# AVAILABLE DATA
## start

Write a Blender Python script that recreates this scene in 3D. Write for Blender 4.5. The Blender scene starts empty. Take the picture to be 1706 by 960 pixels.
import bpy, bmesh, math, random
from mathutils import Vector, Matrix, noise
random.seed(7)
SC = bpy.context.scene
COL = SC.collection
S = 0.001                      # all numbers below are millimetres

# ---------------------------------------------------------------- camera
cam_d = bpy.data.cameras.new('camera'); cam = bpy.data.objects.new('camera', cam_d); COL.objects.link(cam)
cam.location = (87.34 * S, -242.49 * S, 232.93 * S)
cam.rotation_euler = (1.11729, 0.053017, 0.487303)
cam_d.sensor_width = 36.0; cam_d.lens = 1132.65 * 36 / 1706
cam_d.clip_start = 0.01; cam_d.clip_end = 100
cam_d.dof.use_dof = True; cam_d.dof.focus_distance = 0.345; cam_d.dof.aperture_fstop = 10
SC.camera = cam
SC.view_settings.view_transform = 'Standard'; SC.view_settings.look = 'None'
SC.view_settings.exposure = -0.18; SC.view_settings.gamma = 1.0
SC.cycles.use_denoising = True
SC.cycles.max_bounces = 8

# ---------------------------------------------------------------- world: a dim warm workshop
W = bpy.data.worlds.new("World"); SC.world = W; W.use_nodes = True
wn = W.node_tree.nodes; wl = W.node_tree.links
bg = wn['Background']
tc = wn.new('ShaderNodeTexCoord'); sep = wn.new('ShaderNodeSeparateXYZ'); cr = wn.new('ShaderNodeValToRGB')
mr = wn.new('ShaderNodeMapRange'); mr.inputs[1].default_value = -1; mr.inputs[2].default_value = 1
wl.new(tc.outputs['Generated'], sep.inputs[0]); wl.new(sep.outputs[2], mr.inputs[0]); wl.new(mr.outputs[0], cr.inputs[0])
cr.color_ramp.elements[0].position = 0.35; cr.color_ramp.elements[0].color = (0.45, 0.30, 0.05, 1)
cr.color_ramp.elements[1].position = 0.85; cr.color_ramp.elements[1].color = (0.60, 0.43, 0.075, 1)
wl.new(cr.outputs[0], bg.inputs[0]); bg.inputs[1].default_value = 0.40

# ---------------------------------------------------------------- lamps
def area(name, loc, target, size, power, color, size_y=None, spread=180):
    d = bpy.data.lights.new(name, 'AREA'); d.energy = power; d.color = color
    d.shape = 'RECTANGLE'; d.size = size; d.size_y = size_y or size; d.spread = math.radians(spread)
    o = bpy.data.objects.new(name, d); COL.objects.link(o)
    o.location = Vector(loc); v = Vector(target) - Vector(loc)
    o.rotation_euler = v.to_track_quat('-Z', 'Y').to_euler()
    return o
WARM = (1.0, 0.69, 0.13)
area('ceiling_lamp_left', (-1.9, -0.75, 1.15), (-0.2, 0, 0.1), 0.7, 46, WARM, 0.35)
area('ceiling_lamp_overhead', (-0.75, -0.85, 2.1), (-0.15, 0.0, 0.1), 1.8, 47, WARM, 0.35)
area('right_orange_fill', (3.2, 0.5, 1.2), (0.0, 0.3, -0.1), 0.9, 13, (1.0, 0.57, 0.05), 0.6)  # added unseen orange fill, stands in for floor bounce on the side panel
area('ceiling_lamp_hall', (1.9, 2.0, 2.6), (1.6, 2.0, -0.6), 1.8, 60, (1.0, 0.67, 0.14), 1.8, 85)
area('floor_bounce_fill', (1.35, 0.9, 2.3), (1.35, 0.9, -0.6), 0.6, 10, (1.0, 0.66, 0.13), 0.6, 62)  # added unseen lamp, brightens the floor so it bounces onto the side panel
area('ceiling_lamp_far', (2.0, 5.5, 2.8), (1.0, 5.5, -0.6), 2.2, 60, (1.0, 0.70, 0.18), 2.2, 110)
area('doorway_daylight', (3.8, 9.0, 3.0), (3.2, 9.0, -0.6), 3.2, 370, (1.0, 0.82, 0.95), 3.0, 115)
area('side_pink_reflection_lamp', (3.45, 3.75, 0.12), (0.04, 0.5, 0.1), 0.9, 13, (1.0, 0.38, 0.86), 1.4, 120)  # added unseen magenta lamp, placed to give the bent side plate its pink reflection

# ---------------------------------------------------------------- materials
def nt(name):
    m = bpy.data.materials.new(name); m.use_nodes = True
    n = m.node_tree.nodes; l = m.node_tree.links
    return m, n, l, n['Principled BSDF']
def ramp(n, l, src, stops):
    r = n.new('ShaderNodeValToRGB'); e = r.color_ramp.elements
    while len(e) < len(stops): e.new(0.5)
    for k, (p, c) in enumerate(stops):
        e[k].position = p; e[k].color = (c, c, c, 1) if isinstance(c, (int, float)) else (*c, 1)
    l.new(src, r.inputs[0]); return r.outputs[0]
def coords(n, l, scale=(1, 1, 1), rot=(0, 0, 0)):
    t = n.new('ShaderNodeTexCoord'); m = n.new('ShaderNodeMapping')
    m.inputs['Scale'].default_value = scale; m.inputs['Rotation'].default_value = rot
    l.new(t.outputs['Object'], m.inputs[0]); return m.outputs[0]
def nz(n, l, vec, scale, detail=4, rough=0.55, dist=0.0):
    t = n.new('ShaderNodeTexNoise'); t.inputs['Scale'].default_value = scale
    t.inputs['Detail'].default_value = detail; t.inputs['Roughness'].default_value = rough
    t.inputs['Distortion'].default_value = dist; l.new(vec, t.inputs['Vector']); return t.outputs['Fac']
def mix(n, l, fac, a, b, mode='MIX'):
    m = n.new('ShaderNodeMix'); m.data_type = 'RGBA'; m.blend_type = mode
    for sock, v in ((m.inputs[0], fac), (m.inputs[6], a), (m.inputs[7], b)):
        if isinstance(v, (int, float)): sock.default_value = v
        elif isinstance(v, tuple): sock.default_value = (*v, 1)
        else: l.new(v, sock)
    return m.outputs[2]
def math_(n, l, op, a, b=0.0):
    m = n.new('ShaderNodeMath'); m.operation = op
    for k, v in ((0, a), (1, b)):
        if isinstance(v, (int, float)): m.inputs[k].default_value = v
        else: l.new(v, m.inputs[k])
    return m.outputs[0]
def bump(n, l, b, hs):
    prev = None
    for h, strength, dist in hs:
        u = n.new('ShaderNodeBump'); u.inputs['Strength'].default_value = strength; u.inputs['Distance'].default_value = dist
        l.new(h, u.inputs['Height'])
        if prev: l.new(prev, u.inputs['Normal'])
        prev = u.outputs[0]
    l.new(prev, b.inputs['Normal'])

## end

# WRITTEN REQUEST
Reproduce the material exactly, with every line intact.

# FINISHED EXERCISE
Write a Blender Python script that recreates this scene in 3D. Write for Blender 4.5. The Blender scene starts empty. Take the picture to be 1706 by 960 pixels.
import bpy, bmesh, math, random
from mathutils import Vector, Matrix, noise
random.seed(7)
SC = bpy.context.scene
COL = SC.collection
S = 0.001                      # all numbers below are millimetres

# ---------------------------------------------------------------- camera
cam_d = bpy.data.cameras.new('camera'); cam = bpy.data.objects.new('camera', cam_d); COL.objects.link(cam)
cam.location = (87.34 * S, -242.49 * S, 232.93 * S)
cam.rotation_euler = (1.11729, 0.053017, 0.487303)
cam_d.sensor_width = 36.0; cam_d.lens = 1132.65 * 36 / 1706
cam_d.clip_start = 0.01; cam_d.clip_end = 100
cam_d.dof.use_dof = True; cam_d.dof.focus_distance = 0.345; cam_d.dof.aperture_fstop = 10
SC.camera = cam
SC.view_settings.view_transform = 'Standard'; SC.view_settings.look = 'None'
SC.view_settings.exposure = -0.18; SC.view_settings.gamma = 1.0
SC.cycles.use_denoising = True
SC.cycles.max_bounces = 8

# ---------------------------------------------------------------- world: a dim warm workshop
W = bpy.data.worlds.new("World"); SC.world = W; W.use_nodes = True
wn = W.node_tree.nodes; wl = W.node_tree.links
bg = wn['Background']
tc = wn.new('ShaderNodeTexCoord'); sep = wn.new('ShaderNodeSeparateXYZ'); cr = wn.new('ShaderNodeValToRGB')
mr = wn.new('ShaderNodeMapRange'); mr.inputs[1].default_value = -1; mr.inputs[2].default_value = 1
wl.new(tc.outputs['Generated'], sep.inputs[0]); wl.new(sep.outputs[2], mr.inputs[0]); wl.new(mr.outputs[0], cr.inputs[0])
cr.color_ramp.elements[0].position = 0.35; cr.color_ramp.elements[0].color = (0.45, 0.30, 0.05, 1)
cr.color_ramp.elements[1].position = 0.85; cr.color_ramp.elements[1].color = (0.60, 0.43, 0.075, 1)
wl.new(cr.outputs[0], bg.inputs[0]); bg.inputs[1].default_value = 0.40

# ---------------------------------------------------------------- lamps
def area(name, loc, target, size, power, color, size_y=None, spread=180):
    d = bpy.data.lights.new(name, 'AREA'); d.energy = power; d.color = color
    d.shape = 'RECTANGLE'; d.size = size; d.size_y = size_y or size; d.spread = math.radians(spread)
    o = bpy.data.objects.new(name, d); COL.objects.link(o)
    o.location = Vector(loc); v = Vector(target) - Vector(loc)
    o.rotation_euler = v.to_track_quat('-Z', 'Y').to_euler()
    return o
WARM = (1.0, 0.69, 0.13)
area('ceiling_lamp_left', (-1.9, -0.75, 1.15), (-0.2, 0, 0.1), 0.7, 46, WARM, 0.35)
area('ceiling_lamp_overhead', (-0.75, -0.85, 2.1), (-0.15, 0.0, 0.1), 1.8, 47, WARM, 0.35)
area('right_orange_fill', (3.2, 0.5, 1.2), (0.0, 0.3, -0.1), 0.9, 13, (1.0, 0.57, 0.05), 0.6)  # added unseen orange fill, stands in for floor bounce on the side panel
area('ceiling_lamp_hall', (1.9, 2.0, 2.6), (1.6, 2.0, -0.6), 1.8, 60, (1.0, 0.67, 0.14), 1.8, 85)
area('floor_bounce_fill', (1.35, 0.9, 2.3), (1.35, 0.9, -0.6), 0.6, 10, (1.0, 0.66, 0.13), 0.6, 62)  # added unseen lamp, brightens the floor so it bounces onto the side panel
area('ceiling_lamp_far', (2.0, 5.5, 2.8), (1.0, 5.5, -0.6), 2.2, 60, (1.0, 0.70, 0.18), 2.2, 110)
area('doorway_daylight', (3.8, 9.0, 3.0), (3.2, 9.0, -0.6), 3.2, 370, (1.0, 0.82, 0.95), 3.0, 115)
area('side_pink_reflection_lamp', (3.45, 3.75, 0.12), (0.04, 0.5, 0.1), 0.9, 13, (1.0, 0.38, 0.86), 1.4, 120)  # added unseen magenta lamp, placed to give the bent side plate its pink reflection

# ---------------------------------------------------------------- materials
def nt(name):
    m = bpy.data.materials.new(name); m.use_nodes = True
    n = m.node_tree.nodes; l = m.node_tree.links
    return m, n, l, n['Principled BSDF']
def ramp(n, l, src, stops):
    r = n.new('ShaderNodeValToRGB'); e = r.color_ramp.elements
    while len(e) < len(stops): e.new(0.5)
    for k, (p, c) in enumerate(stops):
        e[k].position = p; e[k].color = (c, c, c, 1) if isinstance(c, (int, float)) else (*c, 1)
    l.new(src, r.inputs[0]); return r.outputs[0]
def coords(n, l, scale=(1, 1, 1), rot=(0, 0, 0)):
    t = n.new('ShaderNodeTexCoord'); m = n.new('ShaderNodeMapping')
    m.inputs['Scale'].default_value = scale; m.inputs['Rotation'].default_value = rot
    l.new(t.outputs['Object'], m.inputs[0]); return m.outputs[0]
def nz(n, l, vec, scale, detail=4, rough=0.55, dist=0.0):
    t = n.new('ShaderNodeTexNoise'); t.inputs['Scale'].default_value = scale
    t.inputs['Detail'].default_value = detail; t.inputs['Roughness'].default_value = rough
    t.inputs['Distortion'].default_value = dist; l.new(vec, t.inputs['Vector']); return t.outputs['Fac']
def mix(n, l, fac, a, b, mode='MIX'):
    m = n.new('ShaderNodeMix'); m.data_type = 'RGBA'; m.blend_type = mode
    for sock, v in ((m.inputs[0], fac), (m.inputs[6], a), (m.inputs[7], b)):
        if isinstance(v, (int, float)): sock.default_value = v
        elif isinstance(v, tuple): sock.default_value = (*v, 1)
        else: l.new(v, sock)
    return m.outputs[2]
def math_(n, l, op, a, b=0.0):
    m = n.new('ShaderNodeMath'); m.operation = op
    for k, v in ((0, a), (1, b)):
        if isinstance(v, (int, float)): m.inputs[k].default_value = v
        else: l.new(v, m.inputs[k])
    return m.outputs[0]
def bump(n, l, b, hs):
    prev = None
    for h, strength, dist in hs:
        u = n.new('ShaderNodeBump'); u.inputs['Strength'].default_value = strength; u.inputs['Distance'].default_value = dist
        l.new(h, u.inputs['Height'])
        if prev: l.new(prev, u.inputs['Normal'])
        prev = u.outputs[0]
    l.new(prev, b.inputs['Normal'])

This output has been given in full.